Casting ballots for multiple people

In an election where you can vote for up to X-number of candidates, does it always make sense to vote for the maximum amount?

For instance, if you are supporting a candidate running for a council, and you’re allowed to vote for up to 7 candidates, are you better off just voting for the one guy you like and no one else?

Does voting for more candidates just dillute your chances? Or is a vote a vote, and it doesn’t really matter how many others you cast a ballot for? Does always voting for the maximum number of candidates weaken your vote? Does my vote carry more weight when I just vote for one person?
The answer to this may be extremely obvious, I’m just painfully bad at figuring these sorts of things out. (And this is on my mind, as there’s a city council primary in my city today.)
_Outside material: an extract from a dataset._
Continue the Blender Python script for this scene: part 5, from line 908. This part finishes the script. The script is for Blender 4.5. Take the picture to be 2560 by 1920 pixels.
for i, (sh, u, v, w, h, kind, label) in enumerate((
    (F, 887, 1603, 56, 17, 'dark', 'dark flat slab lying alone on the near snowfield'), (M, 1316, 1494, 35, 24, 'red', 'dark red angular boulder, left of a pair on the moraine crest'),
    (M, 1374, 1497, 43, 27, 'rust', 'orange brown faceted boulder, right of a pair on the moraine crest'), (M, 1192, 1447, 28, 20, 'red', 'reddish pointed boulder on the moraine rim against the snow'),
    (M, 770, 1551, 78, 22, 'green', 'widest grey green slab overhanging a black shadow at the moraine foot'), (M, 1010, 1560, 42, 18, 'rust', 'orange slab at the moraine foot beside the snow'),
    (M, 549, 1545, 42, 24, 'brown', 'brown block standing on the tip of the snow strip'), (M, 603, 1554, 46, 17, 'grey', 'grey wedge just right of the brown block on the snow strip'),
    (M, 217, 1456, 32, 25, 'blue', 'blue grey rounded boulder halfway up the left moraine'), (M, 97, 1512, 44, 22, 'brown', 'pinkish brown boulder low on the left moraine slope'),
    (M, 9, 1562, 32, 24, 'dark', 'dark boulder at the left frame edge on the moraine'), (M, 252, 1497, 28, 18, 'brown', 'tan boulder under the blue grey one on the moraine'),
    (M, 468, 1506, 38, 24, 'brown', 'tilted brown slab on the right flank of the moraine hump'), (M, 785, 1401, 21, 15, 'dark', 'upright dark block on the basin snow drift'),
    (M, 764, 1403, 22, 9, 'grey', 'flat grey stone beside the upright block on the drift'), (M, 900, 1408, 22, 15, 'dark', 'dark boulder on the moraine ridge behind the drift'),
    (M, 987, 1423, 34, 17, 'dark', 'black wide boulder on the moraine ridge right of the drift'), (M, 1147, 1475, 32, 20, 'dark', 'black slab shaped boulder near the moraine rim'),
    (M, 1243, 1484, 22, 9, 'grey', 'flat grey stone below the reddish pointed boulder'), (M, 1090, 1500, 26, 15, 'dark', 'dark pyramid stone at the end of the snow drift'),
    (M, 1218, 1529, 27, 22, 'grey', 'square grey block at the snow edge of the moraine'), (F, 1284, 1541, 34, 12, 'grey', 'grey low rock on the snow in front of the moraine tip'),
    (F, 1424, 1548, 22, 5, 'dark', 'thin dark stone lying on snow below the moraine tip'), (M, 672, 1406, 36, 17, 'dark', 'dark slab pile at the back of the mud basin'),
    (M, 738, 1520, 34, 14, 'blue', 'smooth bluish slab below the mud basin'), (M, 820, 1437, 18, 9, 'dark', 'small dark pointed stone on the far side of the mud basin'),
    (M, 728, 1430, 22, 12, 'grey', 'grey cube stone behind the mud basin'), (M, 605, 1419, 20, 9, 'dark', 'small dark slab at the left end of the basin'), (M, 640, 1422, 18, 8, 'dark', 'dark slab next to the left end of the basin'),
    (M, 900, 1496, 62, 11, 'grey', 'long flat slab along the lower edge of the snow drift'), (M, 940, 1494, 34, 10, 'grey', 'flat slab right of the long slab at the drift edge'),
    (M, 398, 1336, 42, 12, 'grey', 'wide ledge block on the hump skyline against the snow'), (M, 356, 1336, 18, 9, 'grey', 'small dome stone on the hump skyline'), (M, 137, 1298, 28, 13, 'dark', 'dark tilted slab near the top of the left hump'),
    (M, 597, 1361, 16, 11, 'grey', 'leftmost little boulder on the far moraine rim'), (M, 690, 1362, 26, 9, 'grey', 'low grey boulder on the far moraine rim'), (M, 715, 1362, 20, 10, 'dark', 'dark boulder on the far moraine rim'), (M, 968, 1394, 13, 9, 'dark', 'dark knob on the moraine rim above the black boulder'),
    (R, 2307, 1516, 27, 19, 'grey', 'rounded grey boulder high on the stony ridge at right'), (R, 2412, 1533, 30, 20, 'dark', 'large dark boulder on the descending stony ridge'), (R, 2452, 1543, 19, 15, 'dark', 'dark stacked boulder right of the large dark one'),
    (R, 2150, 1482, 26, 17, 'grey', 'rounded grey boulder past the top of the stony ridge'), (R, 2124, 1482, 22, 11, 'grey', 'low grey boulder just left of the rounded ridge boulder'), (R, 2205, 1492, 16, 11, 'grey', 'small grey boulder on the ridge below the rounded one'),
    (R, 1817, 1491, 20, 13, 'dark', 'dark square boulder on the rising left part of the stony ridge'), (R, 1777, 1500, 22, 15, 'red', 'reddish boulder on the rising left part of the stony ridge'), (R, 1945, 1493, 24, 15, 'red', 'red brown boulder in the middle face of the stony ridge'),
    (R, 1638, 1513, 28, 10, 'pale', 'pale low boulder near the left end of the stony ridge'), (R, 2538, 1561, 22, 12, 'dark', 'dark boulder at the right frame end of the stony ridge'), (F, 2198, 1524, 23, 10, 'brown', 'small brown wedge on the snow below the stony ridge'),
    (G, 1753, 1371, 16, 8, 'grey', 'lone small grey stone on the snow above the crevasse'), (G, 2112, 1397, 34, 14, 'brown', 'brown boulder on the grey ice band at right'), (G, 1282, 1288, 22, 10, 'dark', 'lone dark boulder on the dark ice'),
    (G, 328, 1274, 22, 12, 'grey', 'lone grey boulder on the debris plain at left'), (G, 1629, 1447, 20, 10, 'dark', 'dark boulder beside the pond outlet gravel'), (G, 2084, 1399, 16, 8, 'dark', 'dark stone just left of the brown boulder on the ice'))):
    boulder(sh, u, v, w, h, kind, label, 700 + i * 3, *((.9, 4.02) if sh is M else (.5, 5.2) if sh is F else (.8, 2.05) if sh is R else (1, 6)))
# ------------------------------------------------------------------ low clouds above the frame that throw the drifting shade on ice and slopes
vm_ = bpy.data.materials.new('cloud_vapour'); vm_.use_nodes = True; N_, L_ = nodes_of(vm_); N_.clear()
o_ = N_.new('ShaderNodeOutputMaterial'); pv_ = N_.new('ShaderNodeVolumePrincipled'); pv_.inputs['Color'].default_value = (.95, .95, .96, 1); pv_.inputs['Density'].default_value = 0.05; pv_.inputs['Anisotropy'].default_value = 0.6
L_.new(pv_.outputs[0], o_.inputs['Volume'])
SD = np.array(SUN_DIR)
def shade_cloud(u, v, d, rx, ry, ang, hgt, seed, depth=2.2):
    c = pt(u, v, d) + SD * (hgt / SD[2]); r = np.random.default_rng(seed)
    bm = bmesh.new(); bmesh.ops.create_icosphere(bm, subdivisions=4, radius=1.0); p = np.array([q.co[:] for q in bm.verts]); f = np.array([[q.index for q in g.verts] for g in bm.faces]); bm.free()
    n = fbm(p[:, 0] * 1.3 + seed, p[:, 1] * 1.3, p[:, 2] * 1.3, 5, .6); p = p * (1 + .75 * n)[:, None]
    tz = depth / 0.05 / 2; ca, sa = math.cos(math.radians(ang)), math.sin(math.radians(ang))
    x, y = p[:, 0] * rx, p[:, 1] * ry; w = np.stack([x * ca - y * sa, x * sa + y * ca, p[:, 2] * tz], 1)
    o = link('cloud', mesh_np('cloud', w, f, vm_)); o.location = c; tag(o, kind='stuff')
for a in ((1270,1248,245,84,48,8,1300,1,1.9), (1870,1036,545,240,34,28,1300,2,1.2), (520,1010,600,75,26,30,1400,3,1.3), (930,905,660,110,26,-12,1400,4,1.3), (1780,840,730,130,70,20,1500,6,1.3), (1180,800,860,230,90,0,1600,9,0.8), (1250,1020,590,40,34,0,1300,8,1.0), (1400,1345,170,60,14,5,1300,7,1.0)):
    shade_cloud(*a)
If there is just one person that you want to maximize the chances for, then just vote for that one person. Any other votes will decrease the chances of your favorite because you will be adding votes to competing candidates.

This seems pretty obvious, yet little-realized. I once counted the ballots in such an election and discovered that I was the only voter who had voted for less than the maximum allowed.

This would depend on how the votes are counted. If they simply tally all the votes cast and award seats to the 7 candidates with the most total votes, then it could pay not to vote all 7 if you had a strong preference.

Suppose without your vote the totals were:

AAA 1000
BBB 900
CCC 800
DDD 700
EEE 600
FFF 500
Your candidate 399
HHH 399
III 12

If you vote for just your candidate (or any other way that does not include a vote for HHH) your candidate will be seated. If you vote for both your candidate and HHH, then the last seat will have to be decided in a runoff or some other fashion, and your candidate might not be seated.

If you’re interested, this is a great book on different voting systems. Very readable.

Gaming the Vote: Why Elections Aren’t Fair (and What We Can Do About It)

In my experience, if you’re allowed to vote for 7 candidates, it is because there are 7 seats open, and there will be 7 winners. In such a case, I can’t see how the extra votes would dilute your vote for the main guy. It’s only in the case where you can give 7 votes for fewer than 7 winners that there’d be a problem.

See my reply two above yours for a specific example of how it can hurt.

A lot of people may just see it the way I do: we’ll take a win for any of the candidates that meet our definition of acceptable. Voting once for my favorite candidate may slightly increase his odds of being elected, but I’d rather see my second favorite candidate win out over my least favorite.